In the Ten Year Average graph, we simply take an average of the Adjusted Vote across ten simulated contests. The edges in this graph represent the top quartile of all the averages, which amounts to 7 out of the 30 possible edges. This ensures any negative or extremely tenuous connects are ignored. At this point, the method is robust to enough to see nearly 100% success in reconstructing the Voting Blocs from simulated contest data.

For the calculations that EVE performs we only take the top 10% of the averages. For the much larger data set that EVE works with, this is the sweet spot between keeping as much as possible while also limiting the computational requirements, allowing new graphs to be rendered in real time.

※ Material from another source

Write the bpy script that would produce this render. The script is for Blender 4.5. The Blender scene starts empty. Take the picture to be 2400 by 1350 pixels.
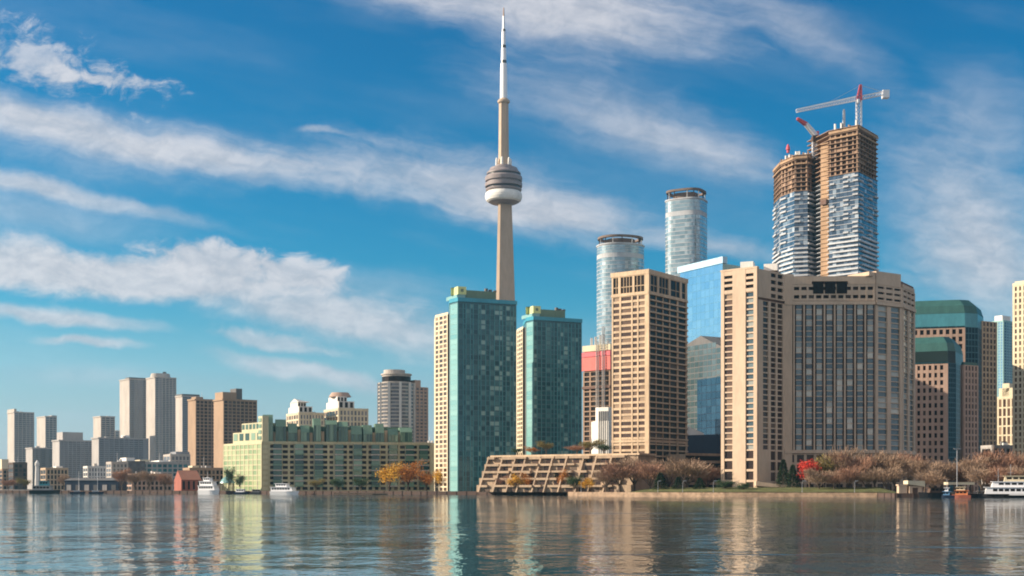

The exact cut off does not cause a meaningful change in the resulting Voting Blocs, and at most sees the shifting around of free agents that don’t belong anywhere.

E.V.E. Highlights

• After the breakup of Yugoslavia in 1993, it takes about ten years for a new voting bloc to form out of the six constituent republics (Bosnia, Croatia, Macedonia, Montenegro, Serbia, and Slovenia).
• In the Nordic voting bloc (Denmark, Finland, Iceland, Norway, and Sweden), Finland is the most likely to break rank.
• The biggest Eurovision BFFs are Romania and Moldova (Greece and Cyprus are number two). This makes a lot of sense, since modern Romania was formed from the merging of Wallachia and Moldovia in 1859. While the Soviet annexation of Moldova broke up that old alliance, the countries still share a common language, traditions, and taste in Euro-pop.
• Strained relations between the Ukraine and Russia in recent years have resulted in a steady downward trend in their previously strong Eurovision pairing. However, their mutual ties in the region ensure that they remain in the same voting bloc.
• The biggest discrepancy between points awarded vs points received exists between Turkey and Armenia.